Meet the brain behind digital printing in Lira


Ambrose Angulo is the brain behind Ambrosoli Wonders (U), the first digital printing company in northern Uganda.

The customers of Ambrosoli Wonders tell of excellent graphic designs and printing services including printed T-shirts, brochures, calendars, invitation cards, events photography and videography.

The 29-year-old son of Leo and    Matilda Angulo of Oyam District in northern Uganda, Ambrose Angulo was born in the UK but his parents relocated back to Uganda to ensure that their children got a good African upbringing.

This second-born in a family of five went to school at Nswanjere Junior Seminary in Mubende, Kisubi tMinor Seminary and St Lawrence Creamland Campus before joining Uganda Christian University to pursue a bachelor’s degree in Development Studies.

Love for art

His love for art was born in high school, and he emerged the best student in the nature painting paper during his A-levels.

“When I joined UCU in 2005, I decided to study Development Studies to complement my talent in art, and help develop others,” Angulo said.

At the university he continued practising art, and he also supplied craft shops with wall hangings.

“I used to work for various faculties at the university, printing students’ coursework, and certificates,” he said.

“When I attained a first class in my first year, I was awarded a scholarship, which helped me save money. I developed more interest in art, and worked hard to dispel the attitude that art is a less valuable course.”

In 2007 he used his savings to buy a computer and a printer.

“This initial start-up capital of about Shs 500,000 later propelled me to greater heights.”

Raising capital

After completing university, Ambrose still had the dream of changing people’s lives using art, but without funding it was an uphill task. To gain financial momentum, he joined a Kenyan firm as a research assistant and worked for two months.

He later worked with Crane Bank where his passion for art and photography was noted by the manager, who put him in charge of photography. He would print photos for clients who were opening accounts at the bank, and   this helped him raise additional funds.

In 2010 he resigned from Crane Bank and ventured out on his own in a small office room given to him by his cousin, Compius Adoko.

The break-through

Angulo’s breakthrough did not come until 2011 during campaigns for the general elections when he was given the opportunity for large- scale   digital   printing.

“It was then that we got known throughout northern Uganda as the centre for photo-editing and making campaign posters,”he says.

Before the opening of Ambrosoli Wonders, quality digital printing was done in Kampala, which was expensive and many  could not afford the travel costs. Since then, many have joined the industry but we remain the dominant player.

“We import our machinery form Dubai and China because they have better quality machines compared to those available on the local market,” he adds.

“Change   of  office location often due to landlord pushed us to construct our own offices.

“For example, 2015 was our worst year in terms of office space and operations since we had   to close      office for two months as  work was going on at the newly acquired location, but now having our own building saves us   from    rent and    gives us stability,” Angulo    reflects with    confidence.

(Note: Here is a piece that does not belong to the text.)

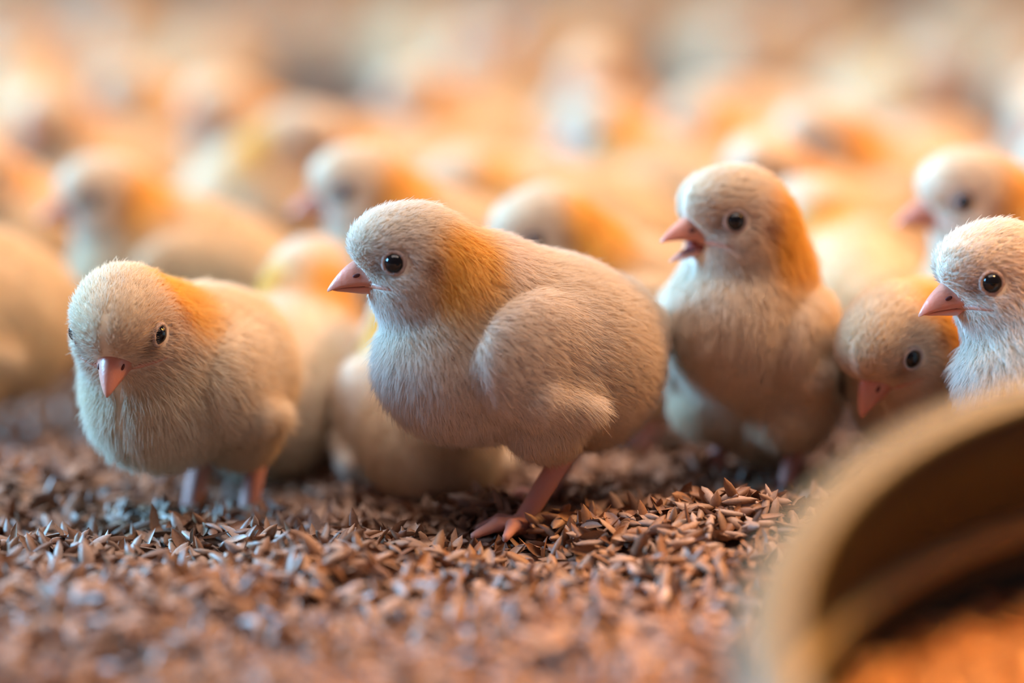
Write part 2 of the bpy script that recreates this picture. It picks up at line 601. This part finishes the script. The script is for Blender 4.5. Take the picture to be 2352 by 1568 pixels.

“My ambition has been to provide jobs for young people and improve their lives,” he said.


Currently Ambrosoli Wonders employs seven permanent and ten part time staff, including interns from institutions of higher learning. Since many graduates lack hands on experience, they give an opportunity to such students to gain the experience   needed by employers. The interns get training in graphic design which enables them produce works that are relevant on the market today.

The various challenges that he has faced so far include the negative attitude that people have towards art and photography, which he says is demoralising.

“I want the public to see the value in art and to support   those involved in the industry. Also, the exchange  rate affects the business adversely, since the machines we use are imported,” he added.

Achievements and plans

Angulo has inspired others through his work. “I plan on opening up a training    school    for   fabric  and tailoring so that we can produce clothes. We shall also train youth in, art, graphics design and computer knowledge,” Angulo says.

He also plans to expand the business and open branches in other districts within northern Uganda.

Tips for young people

  1. Starting  a   business   is not   about money. It is about    the idea.
  2. You don’t  need a loan to start a business. You only need a loan to expand.
  3. Youth need to work hard. You can only earn what you sow. With this attitude, the youth can fight unemployment.
  4. Have creative minds. Think   outside    the box.
  5. Be innovative. Do something new for your business to develop and grow.